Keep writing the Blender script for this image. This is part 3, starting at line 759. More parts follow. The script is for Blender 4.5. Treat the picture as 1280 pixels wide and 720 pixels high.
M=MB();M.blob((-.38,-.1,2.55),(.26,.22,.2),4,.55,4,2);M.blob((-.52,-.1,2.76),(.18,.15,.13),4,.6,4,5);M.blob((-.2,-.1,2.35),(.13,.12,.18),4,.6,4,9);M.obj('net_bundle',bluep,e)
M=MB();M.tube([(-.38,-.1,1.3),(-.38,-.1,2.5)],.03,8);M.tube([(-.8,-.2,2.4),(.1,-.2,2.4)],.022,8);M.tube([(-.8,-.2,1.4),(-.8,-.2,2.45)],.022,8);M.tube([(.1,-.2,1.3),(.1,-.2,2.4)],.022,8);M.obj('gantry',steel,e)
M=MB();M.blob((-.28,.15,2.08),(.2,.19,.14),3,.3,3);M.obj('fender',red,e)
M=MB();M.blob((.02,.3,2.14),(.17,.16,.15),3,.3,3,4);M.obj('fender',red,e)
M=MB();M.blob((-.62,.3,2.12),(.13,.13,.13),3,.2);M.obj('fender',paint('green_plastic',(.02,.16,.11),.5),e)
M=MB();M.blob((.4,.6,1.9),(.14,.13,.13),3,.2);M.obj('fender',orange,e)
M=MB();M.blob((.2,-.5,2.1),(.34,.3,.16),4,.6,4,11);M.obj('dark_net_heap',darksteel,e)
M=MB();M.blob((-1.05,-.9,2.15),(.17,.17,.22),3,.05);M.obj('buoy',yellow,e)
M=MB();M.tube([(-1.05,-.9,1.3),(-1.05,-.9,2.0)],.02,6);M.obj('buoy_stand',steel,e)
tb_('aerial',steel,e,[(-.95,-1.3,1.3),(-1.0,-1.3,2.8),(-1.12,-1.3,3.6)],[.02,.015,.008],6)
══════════
Transcribe the whole listing exactly.

## Exercise answer
Keep writing the Blender script for this image. This is part 3, starting at line 759. More parts follow. The script is for Blender 4.5. Treat the picture as 1280 pixels wide and 720 pixels high.
M=MB();M.blob((-.38,-.1,2.55),(.26,.22,.2),4,.55,4,2);M.blob((-.52,-.1,2.76),(.18,.15,.13),4,.6,4,5);M.blob((-.2,-.1,2.35),(.13,.12,.18),4,.6,4,9);M.obj('net_bundle',bluep,e)
M=MB();M.tube([(-.38,-.1,1.3),(-.38,-.1,2.5)],.03,8);M.tube([(-.8,-.2,2.4),(.1,-.2,2.4)],.022,8);M.tube([(-.8,-.2,1.4),(-.8,-.2,2.45)],.022,8);M.tube([(.1,-.2,1.3),(.1,-.2,2.4)],.022,8);M.obj('gantry',steel,e)
M=MB();M.blob((-.28,.15,2.08),(.2,.19,.14),3,.3,3);M.obj('fender',red,e)
M=MB();M.blob((.02,.3,2.14),(.17,.16,.15),3,.3,3,4);M.obj('fender',red,e)
M=MB();M.blob((-.62,.3,2.12),(.13,.13,.13),3,.2);M.obj('fender',paint('green_plastic',(.02,.16,.11),.5),e)
M=MB();M.blob((.4,.6,1.9),(.14,.13,.13),3,.2);M.obj('fender',orange,e)
M=MB();M.blob((.2,-.5,2.1),(.34,.3,.16),4,.6,4,11);M.obj('dark_net_heap',darksteel,e)
M=MB();M.blob((-1.05,-.9,2.15),(.17,.17,.22),3,.05);M.obj('buoy',yellow,e)
M=MB();M.tube([(-1.05,-.9,1.3),(-1.05,-.9,2.0)],.02,6);M.obj('buoy_stand',steel,e)
tb_('aerial',steel,e,[(-.95,-1.3,1.3),(-1.0,-1.3,2.8),(-1.12,-1.3,3.6)],[.02,.015,.008],6)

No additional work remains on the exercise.